→ **Written exercise**:
Retype the whole listing verbatim and keep the pictures out of it.

********************

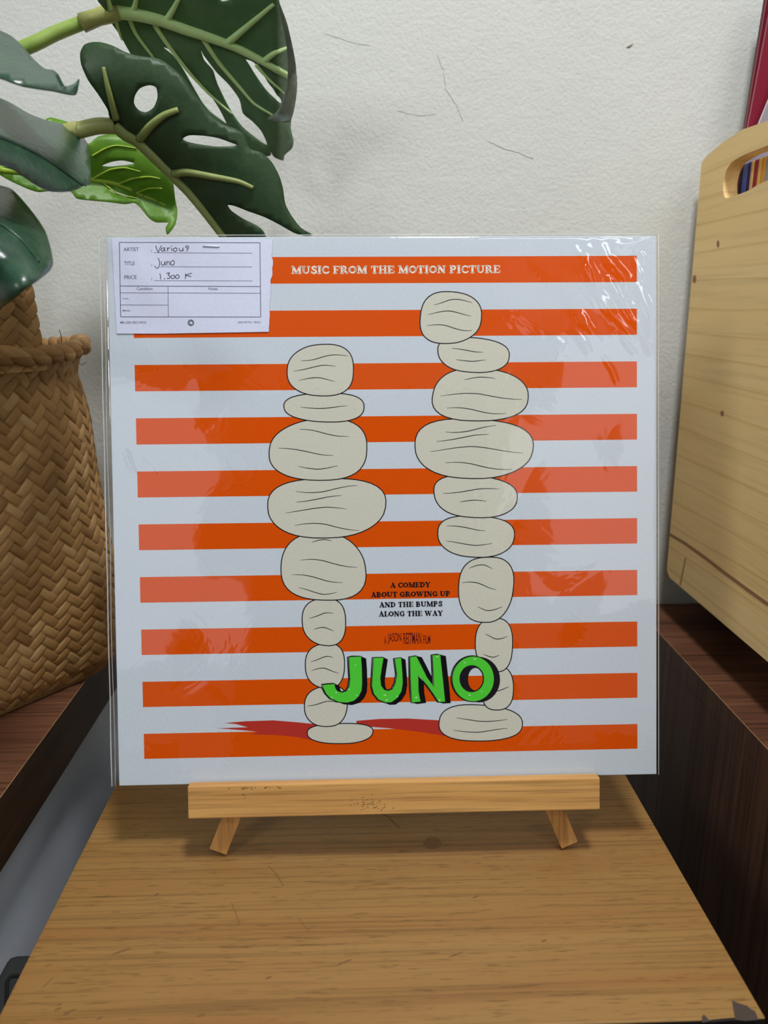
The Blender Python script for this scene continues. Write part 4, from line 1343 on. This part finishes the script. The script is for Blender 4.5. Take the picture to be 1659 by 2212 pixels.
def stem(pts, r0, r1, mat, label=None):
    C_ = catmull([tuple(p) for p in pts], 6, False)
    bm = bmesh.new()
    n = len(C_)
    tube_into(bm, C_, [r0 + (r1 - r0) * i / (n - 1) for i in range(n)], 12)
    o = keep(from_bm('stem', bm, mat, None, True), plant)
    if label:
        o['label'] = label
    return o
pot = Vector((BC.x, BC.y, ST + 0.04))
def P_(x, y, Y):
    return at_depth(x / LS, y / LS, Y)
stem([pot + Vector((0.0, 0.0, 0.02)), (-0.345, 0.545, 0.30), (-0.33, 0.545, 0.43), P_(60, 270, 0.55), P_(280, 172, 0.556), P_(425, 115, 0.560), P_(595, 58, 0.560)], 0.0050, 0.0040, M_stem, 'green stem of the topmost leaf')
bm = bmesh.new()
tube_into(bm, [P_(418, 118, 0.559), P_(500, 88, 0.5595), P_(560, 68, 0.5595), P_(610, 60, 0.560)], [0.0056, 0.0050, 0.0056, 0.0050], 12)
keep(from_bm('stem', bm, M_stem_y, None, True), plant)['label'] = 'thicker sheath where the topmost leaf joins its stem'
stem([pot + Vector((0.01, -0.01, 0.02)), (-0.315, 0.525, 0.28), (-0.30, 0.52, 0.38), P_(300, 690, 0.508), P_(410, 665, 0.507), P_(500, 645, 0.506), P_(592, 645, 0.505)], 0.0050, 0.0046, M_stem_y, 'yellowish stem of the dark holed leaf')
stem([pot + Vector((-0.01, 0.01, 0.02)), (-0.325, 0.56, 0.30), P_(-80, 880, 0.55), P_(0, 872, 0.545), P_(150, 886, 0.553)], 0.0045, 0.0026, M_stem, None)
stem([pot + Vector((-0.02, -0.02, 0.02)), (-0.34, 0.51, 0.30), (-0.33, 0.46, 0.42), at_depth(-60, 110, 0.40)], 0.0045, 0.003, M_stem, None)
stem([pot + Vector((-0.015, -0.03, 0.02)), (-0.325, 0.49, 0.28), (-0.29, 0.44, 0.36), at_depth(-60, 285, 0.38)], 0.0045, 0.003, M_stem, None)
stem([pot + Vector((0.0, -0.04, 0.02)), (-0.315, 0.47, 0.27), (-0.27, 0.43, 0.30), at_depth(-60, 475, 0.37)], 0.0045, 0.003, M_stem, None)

********************

→ **Output of the task**:
The Blender Python script for this scene continues. Write part 4, from line 1343 on. This part finishes the script. The script is for Blender 4.5. Take the picture to be 1659 by 2212 pixels.
def stem(pts, r0, r1, mat, label=None):
    C_ = catmull([tuple(p) for p in pts], 6, False)
    bm = bmesh.new()
    n = len(C_)
    tube_into(bm, C_, [r0 + (r1 - r0) * i / (n - 1) for i in range(n)], 12)
    o = keep(from_bm('stem', bm, mat, None, True), plant)
    if label:
        o['label'] = label
    return o
pot = Vector((BC.x, BC.y, ST + 0.04))
def P_(x, y, Y):
    return at_depth(x / LS, y / LS, Y)
stem([pot + Vector((0.0, 0.0, 0.02)), (-0.345, 0.545, 0.30), (-0.33, 0.545, 0.43), P_(60, 270, 0.55), P_(280, 172, 0.556), P_(425, 115, 0.560), P_(595, 58, 0.560)], 0.0050, 0.0040, M_stem, 'green stem of the topmost leaf')
bm = bmesh.new()
tube_into(bm, [P_(418, 118, 0.559), P_(500, 88, 0.5595), P_(560, 68, 0.5595), P_(610, 60, 0.560)], [0.0056, 0.0050, 0.0056, 0.0050], 12)
keep(from_bm('stem', bm, M_stem_y, None, True), plant)['label'] = 'thicker sheath where the topmost leaf joins its stem'
stem([pot + Vector((0.01, -0.01, 0.02)), (-0.315, 0.525, 0.28), (-0.30, 0.52, 0.38), P_(300, 690, 0.508), P_(410, 665, 0.507), P_(500, 645, 0.506), P_(592, 645, 0.505)], 0.0050, 0.0046, M_stem_y, 'yellowish stem of the dark holed leaf')
stem([pot + Vector((-0.01, 0.01, 0.02)), (-0.325, 0.56, 0.30), P_(-80, 880, 0.55), P_(0, 872, 0.545), P_(150, 886, 0.553)], 0.0045, 0.0026, M_stem, None)
stem([pot + Vector((-0.02, -0.02, 0.02)), (-0.34, 0.51, 0.30), (-0.33, 0.46, 0.42), at_depth(-60, 110, 0.40)], 0.0045, 0.003, M_stem, None)
stem([pot + Vector((-0.015, -0.03, 0.02)), (-0.325, 0.49, 0.28), (-0.29, 0.44, 0.36), at_depth(-60, 285, 0.38)], 0.0045, 0.003, M_stem, None)
stem([pot + Vector((0.0, -0.04, 0.02)), (-0.315, 0.47, 0.27), (-0.27, 0.43, 0.30), at_depth(-60, 475, 0.37)], 0.0045, 0.003, M_stem, None)